Tuesday, September 9, 2008

The original 'Bessie'

There's always an endless quest to find shorter ways to express common phrases, but when I first heard someone refer to Besant Nagar as 'Bessie', it seemed to be completely out of place even as a youthful abbreviation. Maybe it was too close to 'Nessie' and Besant Nagar cannot be - should not be - accused of triggering off images of monsters or mysteries. While I never got around to using 'Bessie', the phrase was quite popular at one time (do they call Besant Nagar that these days?). Also, knowing that the Besant referred to was Annie Besant, it somehow seemed rather disrepectful to her.

She certainly had done a lot to be entitled to respect. Okay, she continued to use her married name even after separating from her clergyman husband, but that's a minor point; divorce just didn't happen in late 19th century England.

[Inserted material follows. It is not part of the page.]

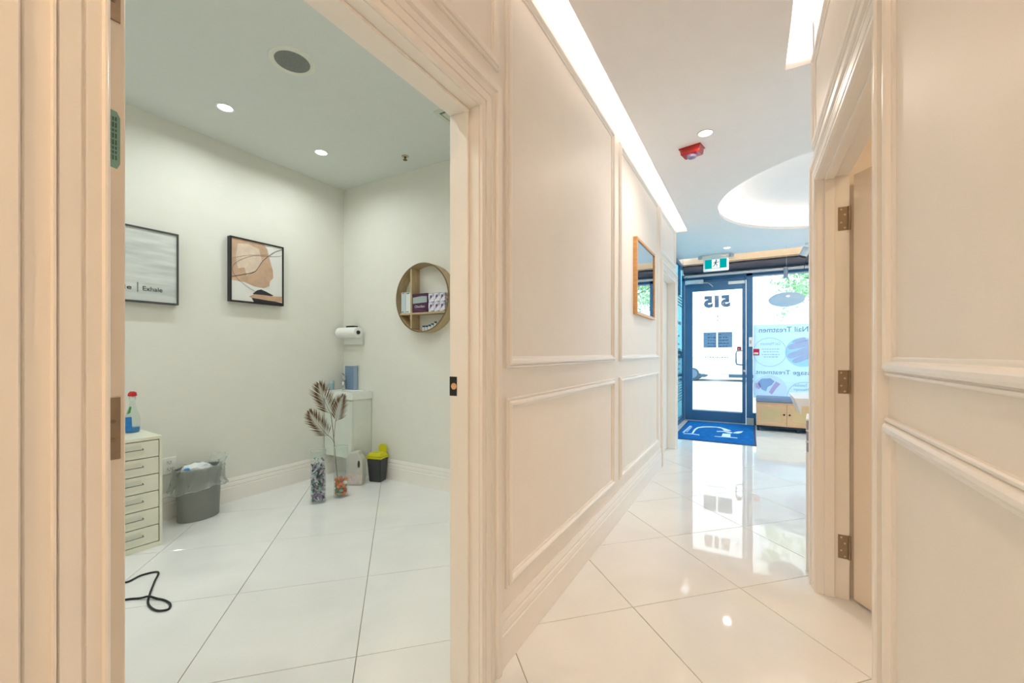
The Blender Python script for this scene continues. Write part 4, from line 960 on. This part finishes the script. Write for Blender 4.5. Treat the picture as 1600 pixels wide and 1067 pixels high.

She believed in her causes, be they women's rights, workers' rights, state sponsored faith and several others that she adopted as her own. One such cause was that of the Indian National Congress which, in its early years, had no thoughts about seeking independence from the British. Annie Besant who was always a supporter of Irish self-rule, started a similar movement in India, the Home Rule League. In some ways, it was her activities that first prodded the British into making statements about self-government for India.

This month marks the seventy-fifth anniversary of her death. The majority of her time in India was spent in Adyar, where the headquarters of the Theosophical Society is located and that was where she died. This statue, though, is on the Marina - even if it isn't being cleaned regularly, the garden around it gives it an aura that other statues nearby lack!